Cuyahoga County Land Bank Rebuilds Neighborhoods, Thanks to New Financing Sources

By Adrian Maties, Associate Editor On Aug. 29, the Cuyahoga County Land Reutilization Corporation, also known as the Cuyahoga County Land Bank, received approval to change its source of funding. The land bank works with cities, lenders, government units or individual property owners, [...]

On Aug. 29, the Cuyahoga County Land Reutilization Corporation, also known as the Cuyahoga County Land Bank, received approval to change its source of funding.

The land bank works with cities, lenders, government units or individual property owners, acquiring houses and businesses that have been abandoned or are in foreclosure and returning them to productive use. Together with partners, it builds up neighborhoods by tearing down dangerous properties and  also maintains abandoned and vacant homes until owners are found, offering a pressure relief valve to Cleveland’s Housing Court. It finances programs through federal grants that allow new family homes to rise on lots where eyesores previously stood, and razes properties choked by weeds, cars on blocks and other junk to make way for green space. It also helps fill financing gaps as part of its mission to promote stabilized homeownership.

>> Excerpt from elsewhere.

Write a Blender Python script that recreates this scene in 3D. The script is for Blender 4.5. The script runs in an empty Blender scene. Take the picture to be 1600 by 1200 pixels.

In order to pay its demolition bill, it struck a deal with lenders, offering to take their worst houses if they pay to take them down. Lenders pay $3,500 to $7,500 per house. This year, Fannie Mae, Bank of America, Citibank and Wells Fargo will help pay for half of the Land Bank’s 700 scheduled demolitions. More than 340 neglected homes have been demolished, more than 50 have been renovated with the help of private developers, and 1,040 properties have been acquired so speculators can’t rent them out or dump them for a profit without correcting violations.

For its first two years, the agency relied on delinquent taxes ($4 million in 2009 and $6.7 million in 2010). Under the newly approved plan, the land bank will obtain funding from both deliquent property taxes and interest and late fees, and will drop a requirement to pay the county more than $200,000 each year.